YOUR TASK -> Work through the material below and count the lines holding the word "pixels"; give that count and nothing more.

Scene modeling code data
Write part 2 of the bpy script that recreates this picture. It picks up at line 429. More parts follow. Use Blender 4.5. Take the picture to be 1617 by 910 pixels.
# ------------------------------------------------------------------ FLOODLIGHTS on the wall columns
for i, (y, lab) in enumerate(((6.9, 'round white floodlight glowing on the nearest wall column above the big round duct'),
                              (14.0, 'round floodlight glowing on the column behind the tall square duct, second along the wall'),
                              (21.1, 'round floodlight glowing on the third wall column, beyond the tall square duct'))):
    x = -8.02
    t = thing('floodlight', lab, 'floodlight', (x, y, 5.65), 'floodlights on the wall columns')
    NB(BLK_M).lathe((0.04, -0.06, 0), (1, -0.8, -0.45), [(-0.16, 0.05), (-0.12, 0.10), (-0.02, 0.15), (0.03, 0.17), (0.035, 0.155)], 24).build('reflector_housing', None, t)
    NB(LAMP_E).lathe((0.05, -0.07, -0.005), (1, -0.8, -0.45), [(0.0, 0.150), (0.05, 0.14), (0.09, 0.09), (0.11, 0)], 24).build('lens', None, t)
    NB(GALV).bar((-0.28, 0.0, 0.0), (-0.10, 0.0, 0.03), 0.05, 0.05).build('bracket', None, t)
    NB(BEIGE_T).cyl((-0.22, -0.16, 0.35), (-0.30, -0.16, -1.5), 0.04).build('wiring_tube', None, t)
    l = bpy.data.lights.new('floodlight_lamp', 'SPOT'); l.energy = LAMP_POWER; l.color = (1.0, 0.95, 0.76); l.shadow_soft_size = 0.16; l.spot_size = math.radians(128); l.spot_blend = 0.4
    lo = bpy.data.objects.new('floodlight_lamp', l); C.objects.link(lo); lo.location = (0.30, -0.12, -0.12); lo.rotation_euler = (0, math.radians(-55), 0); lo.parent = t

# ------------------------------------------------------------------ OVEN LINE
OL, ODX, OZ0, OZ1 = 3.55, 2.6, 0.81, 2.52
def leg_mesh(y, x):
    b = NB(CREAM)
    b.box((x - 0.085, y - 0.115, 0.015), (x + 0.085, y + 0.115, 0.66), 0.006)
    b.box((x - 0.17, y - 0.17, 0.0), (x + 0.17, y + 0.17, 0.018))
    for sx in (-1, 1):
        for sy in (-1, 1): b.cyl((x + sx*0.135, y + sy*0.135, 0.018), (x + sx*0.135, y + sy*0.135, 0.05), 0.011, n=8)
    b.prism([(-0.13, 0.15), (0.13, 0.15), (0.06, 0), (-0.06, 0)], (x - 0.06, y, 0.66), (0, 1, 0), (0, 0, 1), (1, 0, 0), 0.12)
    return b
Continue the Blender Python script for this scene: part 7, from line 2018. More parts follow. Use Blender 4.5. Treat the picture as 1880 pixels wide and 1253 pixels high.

SOLUTION FOR THIS PROBLEM -> 2